Radio Liberty’s Tajik Service says a group of Tajik migrants working for a Russian company in the Russian-occupied Ukrainian city of Mariupol claim their employers failed to pay them the full amount of wages they were promised in their contracts.

Hundreds of migrants from Tajikistan and other Central Asian countries have been hired by Russian construction companies to work in Mariupol after the southern city fell to the invaders in May 2022 following a three-month siege.

Safarali, a migrant who gave only his first name, told RFE/RL’s Tajik Service on March 9 that some 300 workers hadn't received their full wages.

"The employers had promised us to pay about 1,600 US dollars a month.  But they are paying less than half of that amount," Safarali said.

Similar complaints have reportedly been made by dozens of other Tajik nationals working in eastern Ukraine.

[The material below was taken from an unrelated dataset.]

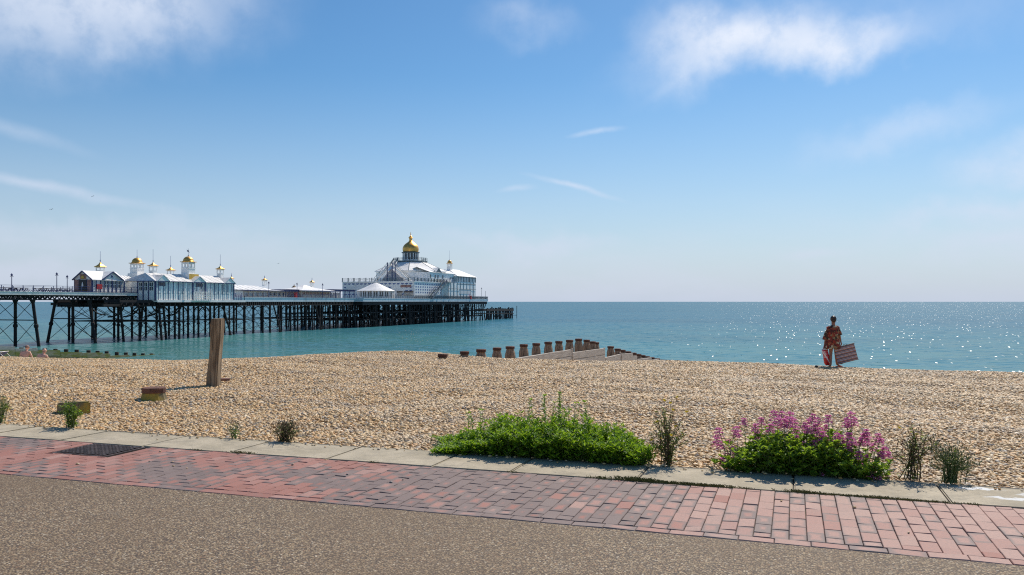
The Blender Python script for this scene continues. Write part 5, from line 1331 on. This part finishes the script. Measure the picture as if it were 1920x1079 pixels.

The Tajik government has repeatedly warned its citizens against going to foreign conflict zones.  But there have been reports that large groups of migrants working in Russia have been “lured” to Ukraine with the promise of high wages and “free meals and accommodation.”

According to Qurbon Sharifov, who was among the first groups of Tajiks who arrived in Mariupol in the summer, migrants were mostly engaged in "repairing damaged buildings, replacing window, and laying new roofs."

Sharifov said he and others in his group were hired by a private Russian construction firm, Restavratsiya.  Sharifov said that only after arriving in Mariupol did they realize that there were no guarantees that the employers would deliver on their promises.

Russia is a host country for millions of migrant workers from Tajikistan, Kyrgyzstan, and Uzbekistan.

Radio Liberty’ Kyrgyz Service says Central Asian migrants have been hired by Russian firms to collect dead Russian soldiers on the front line in Ukraine.

Photo / RFE/RL / Reuters

Migrant worker from Kyrgyzstan, who gave only his first name Urmat, told Radio Liberty that he has signed a contract to work for a Russian company that will pay him about $120 a day to collect dead Russian soldiers on the front line in Ukraine.  He says he is aware of the risks involved and has discussed the topic with Kyrgyz migrants working in Ukraine’s war zones.

“They told me sometimes they came under shelling and that people get killed,” Urmat told RFE/RL’s Kyrgyz Service.  “[People] do this kind of work because they’re in a desperate situation. Some have debts.”